### Problem to work on
Please write out the complete listing that follows, exactly as it reads.

==================================================

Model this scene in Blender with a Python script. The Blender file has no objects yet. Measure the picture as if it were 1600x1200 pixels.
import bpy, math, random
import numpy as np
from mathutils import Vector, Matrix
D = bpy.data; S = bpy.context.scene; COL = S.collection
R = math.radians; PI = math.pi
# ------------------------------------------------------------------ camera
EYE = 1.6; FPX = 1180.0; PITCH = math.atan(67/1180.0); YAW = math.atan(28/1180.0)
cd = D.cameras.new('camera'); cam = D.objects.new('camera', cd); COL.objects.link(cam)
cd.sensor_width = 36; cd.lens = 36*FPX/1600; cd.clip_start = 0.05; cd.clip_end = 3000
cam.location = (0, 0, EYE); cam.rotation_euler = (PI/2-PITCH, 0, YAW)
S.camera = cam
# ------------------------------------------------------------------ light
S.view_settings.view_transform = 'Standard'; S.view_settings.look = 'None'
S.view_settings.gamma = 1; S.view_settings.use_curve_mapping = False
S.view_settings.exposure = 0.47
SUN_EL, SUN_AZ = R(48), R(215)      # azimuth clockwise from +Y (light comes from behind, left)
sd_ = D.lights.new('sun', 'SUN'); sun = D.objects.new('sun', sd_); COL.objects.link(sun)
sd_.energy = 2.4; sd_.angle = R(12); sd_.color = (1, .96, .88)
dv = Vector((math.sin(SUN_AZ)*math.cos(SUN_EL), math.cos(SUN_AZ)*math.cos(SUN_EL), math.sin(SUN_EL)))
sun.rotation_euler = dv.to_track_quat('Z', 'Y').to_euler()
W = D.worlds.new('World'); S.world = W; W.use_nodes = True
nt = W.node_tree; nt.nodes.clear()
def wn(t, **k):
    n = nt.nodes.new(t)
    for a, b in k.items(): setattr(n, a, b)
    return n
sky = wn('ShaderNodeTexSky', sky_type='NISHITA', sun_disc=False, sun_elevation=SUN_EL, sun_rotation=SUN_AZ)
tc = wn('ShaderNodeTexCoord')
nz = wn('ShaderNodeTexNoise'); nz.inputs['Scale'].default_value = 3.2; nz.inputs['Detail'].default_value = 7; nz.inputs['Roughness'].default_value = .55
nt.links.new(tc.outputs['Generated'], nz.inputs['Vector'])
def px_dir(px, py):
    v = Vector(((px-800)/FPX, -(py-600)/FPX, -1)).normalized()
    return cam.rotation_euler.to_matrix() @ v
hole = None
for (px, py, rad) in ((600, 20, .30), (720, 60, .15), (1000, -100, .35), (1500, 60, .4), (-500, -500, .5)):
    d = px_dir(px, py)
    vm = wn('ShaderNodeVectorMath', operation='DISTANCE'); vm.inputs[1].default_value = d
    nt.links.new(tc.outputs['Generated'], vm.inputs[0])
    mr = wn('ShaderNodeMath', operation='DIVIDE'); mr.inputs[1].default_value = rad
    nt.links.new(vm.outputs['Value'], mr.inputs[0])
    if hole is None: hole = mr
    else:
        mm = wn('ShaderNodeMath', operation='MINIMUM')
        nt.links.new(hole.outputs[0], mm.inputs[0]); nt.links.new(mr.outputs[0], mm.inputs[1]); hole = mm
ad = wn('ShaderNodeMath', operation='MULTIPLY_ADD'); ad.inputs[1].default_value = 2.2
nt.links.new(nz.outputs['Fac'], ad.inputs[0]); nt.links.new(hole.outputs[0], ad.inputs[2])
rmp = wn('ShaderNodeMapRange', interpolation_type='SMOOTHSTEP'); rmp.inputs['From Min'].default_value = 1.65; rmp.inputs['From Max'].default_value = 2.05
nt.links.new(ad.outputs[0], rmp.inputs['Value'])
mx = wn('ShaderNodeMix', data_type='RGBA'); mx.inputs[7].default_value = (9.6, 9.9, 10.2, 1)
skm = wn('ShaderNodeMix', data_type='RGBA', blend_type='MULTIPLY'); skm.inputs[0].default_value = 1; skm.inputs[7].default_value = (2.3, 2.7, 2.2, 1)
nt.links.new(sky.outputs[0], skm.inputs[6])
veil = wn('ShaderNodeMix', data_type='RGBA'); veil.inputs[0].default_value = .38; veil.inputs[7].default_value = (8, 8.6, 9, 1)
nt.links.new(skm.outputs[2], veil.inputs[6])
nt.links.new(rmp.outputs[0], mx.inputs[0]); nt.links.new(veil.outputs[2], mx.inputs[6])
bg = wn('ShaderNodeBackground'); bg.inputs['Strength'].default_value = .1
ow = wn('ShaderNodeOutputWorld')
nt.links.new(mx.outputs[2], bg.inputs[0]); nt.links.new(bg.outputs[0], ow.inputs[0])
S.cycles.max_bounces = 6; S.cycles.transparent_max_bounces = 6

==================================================

### Result for this exercise
Model this scene in Blender with a Python script. The Blender file has no objects yet. Measure the picture as if it were 1600x1200 pixels.
import bpy, math, random
import numpy as np
from mathutils import Vector, Matrix
D = bpy.data; S = bpy.context.scene; COL = S.collection
R = math.radians; PI = math.pi
# ------------------------------------------------------------------ camera
EYE = 1.6; FPX = 1180.0; PITCH = math.atan(67/1180.0); YAW = math.atan(28/1180.0)
cd = D.cameras.new('camera'); cam = D.objects.new('camera', cd); COL.objects.link(cam)
cd.sensor_width = 36; cd.lens = 36*FPX/1600; cd.clip_start = 0.05; cd.clip_end = 3000
cam.location = (0, 0, EYE); cam.rotation_euler = (PI/2-PITCH, 0, YAW)
S.camera = cam
# ------------------------------------------------------------------ light
S.view_settings.view_transform = 'Standard'; S.view_settings.look = 'None'
S.view_settings.gamma = 1; S.view_settings.use_curve_mapping = False
S.view_settings.exposure = 0.47
SUN_EL, SUN_AZ = R(48), R(215)      # azimuth clockwise from +Y (light comes from behind, left)
sd_ = D.lights.new('sun', 'SUN'); sun = D.objects.new('sun', sd_); COL.objects.link(sun)
sd_.energy = 2.4; sd_.angle = R(12); sd_.color = (1, .96, .88)
dv = Vector((math.sin(SUN_AZ)*math.cos(SUN_EL), math.cos(SUN_AZ)*math.cos(SUN_EL), math.sin(SUN_EL)))
sun.rotation_euler = dv.to_track_quat('Z', 'Y').to_euler()
W = D.worlds.new('World'); S.world = W; W.use_nodes = True
nt = W.node_tree; nt.nodes.clear()
def wn(t, **k):
    n = nt.nodes.new(t)
    for a, b in k.items(): setattr(n, a, b)
    return n
sky = wn('ShaderNodeTexSky', sky_type='NISHITA', sun_disc=False, sun_elevation=SUN_EL, sun_rotation=SUN_AZ)
tc = wn('ShaderNodeTexCoord')
nz = wn('ShaderNodeTexNoise'); nz.inputs['Scale'].default_value = 3.2; nz.inputs['Detail'].default_value = 7; nz.inputs['Roughness'].default_value = .55
nt.links.new(tc.outputs['Generated'], nz.inputs['Vector'])
def px_dir(px, py):
    v = Vector(((px-800)/FPX, -(py-600)/FPX, -1)).normalized()
    return cam.rotation_euler.to_matrix() @ v
hole = None
for (px, py, rad) in ((600, 20, .30), (720, 60, .15), (1000, -100, .35), (1500, 60, .4), (-500, -500, .5)):
    d = px_dir(px, py)
    vm = wn('ShaderNodeVectorMath', operation='DISTANCE'); vm.inputs[1].default_value = d
    nt.links.new(tc.outputs['Generated'], vm.inputs[0])
    mr = wn('ShaderNodeMath', operation='DIVIDE'); mr.inputs[1].default_value = rad
    nt.links.new(vm.outputs['Value'], mr.inputs[0])
    if hole is None: hole = mr
    else:
        mm = wn('ShaderNodeMath', operation='MINIMUM')
        nt.links.new(hole.outputs[0], mm.inputs[0]); nt.links.new(mr.outputs[0], mm.inputs[1]); hole = mm
ad = wn('ShaderNodeMath', operation='MULTIPLY_ADD'); ad.inputs[1].default_value = 2.2
nt.links.new(nz.outputs['Fac'], ad.inputs[0]); nt.links.new(hole.outputs[0], ad.inputs[2])
rmp = wn('ShaderNodeMapRange', interpolation_type='SMOOTHSTEP'); rmp.inputs['From Min'].default_value = 1.65; rmp.inputs['From Max'].default_value = 2.05
nt.links.new(ad.outputs[0], rmp.inputs['Value'])
mx = wn('ShaderNodeMix', data_type='RGBA'); mx.inputs[7].default_value = (9.6, 9.9, 10.2, 1)
skm = wn('ShaderNodeMix', data_type='RGBA', blend_type='MULTIPLY'); skm.inputs[0].default_value = 1; skm.inputs[7].default_value = (2.3, 2.7, 2.2, 1)
nt.links.new(sky.outputs[0], skm.inputs[6])
veil = wn('ShaderNodeMix', data_type='RGBA'); veil.inputs[0].default_value = .38; veil.inputs[7].default_value = (8, 8.6, 9, 1)
nt.links.new(skm.outputs[2], veil.inputs[6])
nt.links.new(rmp.outputs[0], mx.inputs[0]); nt.links.new(veil.outputs[2], mx.inputs[6])
bg = wn('ShaderNodeBackground'); bg.inputs['Strength'].default_value = .1
ow = wn('ShaderNodeOutputWorld')
nt.links.new(mx.outputs[2], bg.inputs[0]); nt.links.new(bg.outputs[0], ow.inputs[0])
S.cycles.max_bounces = 6; S.cycles.transparent_max_bounces = 6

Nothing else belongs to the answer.